Professor Oleynik and colleagues used Frontier, the world's first exascale supercomputer, located at the Oak Ridge Leadership Computing Facility in Tennessee, to run multi-million atomic molecular-dynamics simulations.

Oleynik said: "By efficiently implementing this potential on GPU-based Frontier, we can now accurately simulate the time evolution of billions of carbon atoms under extreme conditions at experimental time and length scales."

However, conditions for the creation of BC8 are not currently possible on Earth.

An illustration of possible structure of BC8, as suggested by supercomputer simulations.(Mark Meamber/LLNL via SWNS)

“Despite numerous efforts to synthesize this elusive carbon crystalline phase, including previous National Ignition Facility (NIF) campaigns, it has yet to be observed,” said Lawrence Livermore National Laboratory (LLNL) scientist Marius Millot, who also was involved in the research. “But we believe it may exist in carbon-rich exoplanets.”

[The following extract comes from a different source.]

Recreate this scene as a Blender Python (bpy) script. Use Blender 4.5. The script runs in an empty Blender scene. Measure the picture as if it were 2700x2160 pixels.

“The BC8 phase of carbon at ambient conditions would be a new super-hard material that would likely be tougher than diamond,” said Oleynik.

LLNL scientist and co-author Jon Eggert said the most important reason that diamond is so hard is that the tetrahedral shape of the four nearest neighbor atoms in the diamond structure perfectly matches the optimal configuration.

He said: "The BC8 structure maintains this perfect tetrahedral nearest-neighbor shape, but without the cleavage planes found in the diamond structure.

"The BC8 phase of carbon at ambient conditions would likely be much tougher than diamond.”

An LLNL statement adds: "The team dreams of one day growing BC8 super-diamond in the laboratory if only they can synthesize the phase and then recover a BC8 seed crystal back to ambient conditions."